## TASK BRIEF
Write out each line beneath this one exactly as it reads.

## STORED DATA
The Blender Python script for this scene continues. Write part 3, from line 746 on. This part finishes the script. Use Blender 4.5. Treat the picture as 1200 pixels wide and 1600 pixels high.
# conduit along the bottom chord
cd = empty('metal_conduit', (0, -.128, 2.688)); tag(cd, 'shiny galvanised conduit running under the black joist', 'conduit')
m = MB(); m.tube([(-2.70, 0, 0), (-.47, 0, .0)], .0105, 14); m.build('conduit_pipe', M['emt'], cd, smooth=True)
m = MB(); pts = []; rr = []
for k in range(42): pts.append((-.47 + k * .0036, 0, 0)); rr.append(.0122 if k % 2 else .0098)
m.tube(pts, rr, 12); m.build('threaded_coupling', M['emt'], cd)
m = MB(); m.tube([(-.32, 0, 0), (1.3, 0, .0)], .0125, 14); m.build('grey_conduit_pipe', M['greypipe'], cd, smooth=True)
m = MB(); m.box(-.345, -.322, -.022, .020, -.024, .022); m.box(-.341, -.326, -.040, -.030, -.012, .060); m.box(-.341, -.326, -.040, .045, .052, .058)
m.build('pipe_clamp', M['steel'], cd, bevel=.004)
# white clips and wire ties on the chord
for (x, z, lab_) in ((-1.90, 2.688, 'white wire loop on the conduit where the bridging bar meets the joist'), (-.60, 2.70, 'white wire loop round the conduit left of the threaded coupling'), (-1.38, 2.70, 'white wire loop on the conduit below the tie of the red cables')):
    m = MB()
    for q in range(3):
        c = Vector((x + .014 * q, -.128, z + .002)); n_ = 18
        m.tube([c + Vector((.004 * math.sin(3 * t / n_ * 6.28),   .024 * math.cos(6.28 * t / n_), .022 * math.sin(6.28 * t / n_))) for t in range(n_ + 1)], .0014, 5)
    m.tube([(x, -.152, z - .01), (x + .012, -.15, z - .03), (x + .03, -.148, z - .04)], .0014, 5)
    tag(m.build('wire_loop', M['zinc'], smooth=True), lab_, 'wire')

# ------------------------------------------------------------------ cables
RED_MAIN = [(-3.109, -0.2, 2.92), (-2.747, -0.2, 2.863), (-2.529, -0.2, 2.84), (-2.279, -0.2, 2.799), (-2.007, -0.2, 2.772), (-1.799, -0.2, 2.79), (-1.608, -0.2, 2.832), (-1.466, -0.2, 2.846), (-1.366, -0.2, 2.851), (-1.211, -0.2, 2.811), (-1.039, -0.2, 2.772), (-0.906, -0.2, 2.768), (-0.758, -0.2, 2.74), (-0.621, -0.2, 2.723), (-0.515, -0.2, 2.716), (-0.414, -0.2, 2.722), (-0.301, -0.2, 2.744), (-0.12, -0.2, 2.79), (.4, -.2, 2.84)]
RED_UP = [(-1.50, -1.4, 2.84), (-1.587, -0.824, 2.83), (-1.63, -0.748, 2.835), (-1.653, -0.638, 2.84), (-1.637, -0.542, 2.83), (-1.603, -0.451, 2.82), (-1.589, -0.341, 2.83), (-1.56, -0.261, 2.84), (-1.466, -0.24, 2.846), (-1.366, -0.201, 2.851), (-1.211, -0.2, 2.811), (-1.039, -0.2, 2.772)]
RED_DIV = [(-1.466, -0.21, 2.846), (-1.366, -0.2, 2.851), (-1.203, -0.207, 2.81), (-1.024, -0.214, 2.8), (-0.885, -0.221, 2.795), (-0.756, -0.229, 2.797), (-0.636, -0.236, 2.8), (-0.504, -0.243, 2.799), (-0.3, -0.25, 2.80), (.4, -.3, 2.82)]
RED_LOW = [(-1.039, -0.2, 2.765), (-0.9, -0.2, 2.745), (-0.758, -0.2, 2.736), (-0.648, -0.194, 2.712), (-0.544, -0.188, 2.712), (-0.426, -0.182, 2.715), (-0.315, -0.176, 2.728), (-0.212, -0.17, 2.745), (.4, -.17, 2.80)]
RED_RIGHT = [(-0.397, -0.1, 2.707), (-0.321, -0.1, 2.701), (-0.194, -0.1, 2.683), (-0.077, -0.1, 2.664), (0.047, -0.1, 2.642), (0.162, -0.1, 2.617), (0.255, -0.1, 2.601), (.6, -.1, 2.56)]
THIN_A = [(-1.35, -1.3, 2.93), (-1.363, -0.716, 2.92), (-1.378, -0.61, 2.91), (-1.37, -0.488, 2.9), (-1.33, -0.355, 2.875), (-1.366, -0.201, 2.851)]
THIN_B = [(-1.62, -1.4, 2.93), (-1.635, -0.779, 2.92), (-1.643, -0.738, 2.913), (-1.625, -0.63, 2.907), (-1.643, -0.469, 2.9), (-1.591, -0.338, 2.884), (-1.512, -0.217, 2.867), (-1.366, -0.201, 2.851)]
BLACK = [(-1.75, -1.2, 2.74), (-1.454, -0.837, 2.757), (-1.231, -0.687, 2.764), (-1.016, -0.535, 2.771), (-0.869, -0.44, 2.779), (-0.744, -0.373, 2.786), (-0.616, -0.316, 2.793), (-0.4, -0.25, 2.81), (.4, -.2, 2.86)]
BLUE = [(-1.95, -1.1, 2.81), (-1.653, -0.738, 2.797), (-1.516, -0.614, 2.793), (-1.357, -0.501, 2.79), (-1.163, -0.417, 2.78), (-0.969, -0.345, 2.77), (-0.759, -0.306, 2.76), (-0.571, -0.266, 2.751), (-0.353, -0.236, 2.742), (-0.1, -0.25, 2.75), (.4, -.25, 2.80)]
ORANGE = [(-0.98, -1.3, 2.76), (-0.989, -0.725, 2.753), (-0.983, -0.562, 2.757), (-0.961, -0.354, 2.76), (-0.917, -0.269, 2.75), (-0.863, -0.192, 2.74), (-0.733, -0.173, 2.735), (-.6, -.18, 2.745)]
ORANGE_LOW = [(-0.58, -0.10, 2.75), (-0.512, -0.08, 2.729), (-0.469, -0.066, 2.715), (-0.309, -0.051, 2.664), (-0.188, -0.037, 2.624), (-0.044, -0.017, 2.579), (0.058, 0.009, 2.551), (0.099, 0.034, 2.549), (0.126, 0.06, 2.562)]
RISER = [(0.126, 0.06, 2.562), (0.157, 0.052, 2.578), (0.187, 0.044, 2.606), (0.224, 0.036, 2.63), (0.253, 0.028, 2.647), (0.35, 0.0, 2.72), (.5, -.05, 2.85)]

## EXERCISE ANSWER
The Blender Python script for this scene continues. Write part 3, from line 746 on. This part finishes the script. Use Blender 4.5. Treat the picture as 1200 pixels wide and 1600 pixels high.
# conduit along the bottom chord
cd = empty('metal_conduit', (0, -.128, 2.688)); tag(cd, 'shiny galvanised conduit running under the black joist', 'conduit')
m = MB(); m.tube([(-2.70, 0, 0), (-.47, 0, .0)], .0105, 14); m.build('conduit_pipe', M['emt'], cd, smooth=True)
m = MB(); pts = []; rr = []
for k in range(42): pts.append((-.47 + k * .0036, 0, 0)); rr.append(.0122 if k % 2 else .0098)
m.tube(pts, rr, 12); m.build('threaded_coupling', M['emt'], cd)
m = MB(); m.tube([(-.32, 0, 0), (1.3, 0, .0)], .0125, 14); m.build('grey_conduit_pipe', M['greypipe'], cd, smooth=True)
m = MB(); m.box(-.345, -.322, -.022, .020, -.024, .022); m.box(-.341, -.326, -.040, -.030, -.012, .060); m.box(-.341, -.326, -.040, .045, .052, .058)
m.build('pipe_clamp', M['steel'], cd, bevel=.004)
# white clips and wire ties on the chord
for (x, z, lab_) in ((-1.90, 2.688, 'white wire loop on the conduit where the bridging bar meets the joist'), (-.60, 2.70, 'white wire loop round the conduit left of the threaded coupling'), (-1.38, 2.70, 'white wire loop on the conduit below the tie of the red cables')):
    m = MB()
    for q in range(3):
        c = Vector((x + .014 * q, -.128, z + .002)); n_ = 18
        m.tube([c + Vector((.004 * math.sin(3 * t / n_ * 6.28),   .024 * math.cos(6.28 * t / n_), .022 * math.sin(6.28 * t / n_))) for t in range(n_ + 1)], .0014, 5)
    m.tube([(x, -.152, z - .01), (x + .012, -.15, z - .03), (x + .03, -.148, z - .04)], .0014, 5)
    tag(m.build('wire_loop', M['zinc'], smooth=True), lab_, 'wire')

# ------------------------------------------------------------------ cables
RED_MAIN = [(-3.109, -0.2, 2.92), (-2.747, -0.2, 2.863), (-2.529, -0.2, 2.84), (-2.279, -0.2, 2.799), (-2.007, -0.2, 2.772), (-1.799, -0.2, 2.79), (-1.608, -0.2, 2.832), (-1.466, -0.2, 2.846), (-1.366, -0.2, 2.851), (-1.211, -0.2, 2.811), (-1.039, -0.2, 2.772), (-0.906, -0.2, 2.768), (-0.758, -0.2, 2.74), (-0.621, -0.2, 2.723), (-0.515, -0.2, 2.716), (-0.414, -0.2, 2.722), (-0.301, -0.2, 2.744), (-0.12, -0.2, 2.79), (.4, -.2, 2.84)]
RED_UP = [(-1.50, -1.4, 2.84), (-1.587, -0.824, 2.83), (-1.63, -0.748, 2.835), (-1.653, -0.638, 2.84), (-1.637, -0.542, 2.83), (-1.603, -0.451, 2.82), (-1.589, -0.341, 2.83), (-1.56, -0.261, 2.84), (-1.466, -0.24, 2.846), (-1.366, -0.201, 2.851), (-1.211, -0.2, 2.811), (-1.039, -0.2, 2.772)]
RED_DIV = [(-1.466, -0.21, 2.846), (-1.366, -0.2, 2.851), (-1.203, -0.207, 2.81), (-1.024, -0.214, 2.8), (-0.885, -0.221, 2.795), (-0.756, -0.229, 2.797), (-0.636, -0.236, 2.8), (-0.504, -0.243, 2.799), (-0.3, -0.25, 2.80), (.4, -.3, 2.82)]
RED_LOW = [(-1.039, -0.2, 2.765), (-0.9, -0.2, 2.745), (-0.758, -0.2, 2.736), (-0.648, -0.194, 2.712), (-0.544, -0.188, 2.712), (-0.426, -0.182, 2.715), (-0.315, -0.176, 2.728), (-0.212, -0.17, 2.745), (.4, -.17, 2.80)]
RED_RIGHT = [(-0.397, -0.1, 2.707), (-0.321, -0.1, 2.701), (-0.194, -0.1, 2.683), (-0.077, -0.1, 2.664), (0.047, -0.1, 2.642), (0.162, -0.1, 2.617), (0.255, -0.1, 2.601), (.6, -.1, 2.56)]
THIN_A = [(-1.35, -1.3, 2.93), (-1.363, -0.716, 2.92), (-1.378, -0.61, 2.91), (-1.37, -0.488, 2.9), (-1.33, -0.355, 2.875), (-1.366, -0.201, 2.851)]
THIN_B = [(-1.62, -1.4, 2.93), (-1.635, -0.779, 2.92), (-1.643, -0.738, 2.913), (-1.625, -0.63, 2.907), (-1.643, -0.469, 2.9), (-1.591, -0.338, 2.884), (-1.512, -0.217, 2.867), (-1.366, -0.201, 2.851)]
BLACK = [(-1.75, -1.2, 2.74), (-1.454, -0.837, 2.757), (-1.231, -0.687, 2.764), (-1.016, -0.535, 2.771), (-0.869, -0.44, 2.779), (-0.744, -0.373, 2.786), (-0.616, -0.316, 2.793), (-0.4, -0.25, 2.81), (.4, -.2, 2.86)]
BLUE = [(-1.95, -1.1, 2.81), (-1.653, -0.738, 2.797), (-1.516, -0.614, 2.793), (-1.357, -0.501, 2.79), (-1.163, -0.417, 2.78), (-0.969, -0.345, 2.77), (-0.759, -0.306, 2.76), (-0.571, -0.266, 2.751), (-0.353, -0.236, 2.742), (-0.1, -0.25, 2.75), (.4, -.25, 2.80)]
ORANGE = [(-0.98, -1.3, 2.76), (-0.989, -0.725, 2.753), (-0.983, -0.562, 2.757), (-0.961, -0.354, 2.76), (-0.917, -0.269, 2.75), (-0.863, -0.192, 2.74), (-0.733, -0.173, 2.735), (-.6, -.18, 2.745)]
ORANGE_LOW = [(-0.58, -0.10, 2.75), (-0.512, -0.08, 2.729), (-0.469, -0.066, 2.715), (-0.309, -0.051, 2.664), (-0.188, -0.037, 2.624), (-0.044, -0.017, 2.579), (0.058, 0.009, 2.551), (0.099, 0.034, 2.549), (0.126, 0.06, 2.562)]
RISER = [(0.126, 0.06, 2.562), (0.157, 0.052, 2.578), (0.187, 0.044, 2.606), (0.224, 0.036, 2.63), (0.253, 0.028, 2.647), (0.35, 0.0, 2.72), (.5, -.05, 2.85)]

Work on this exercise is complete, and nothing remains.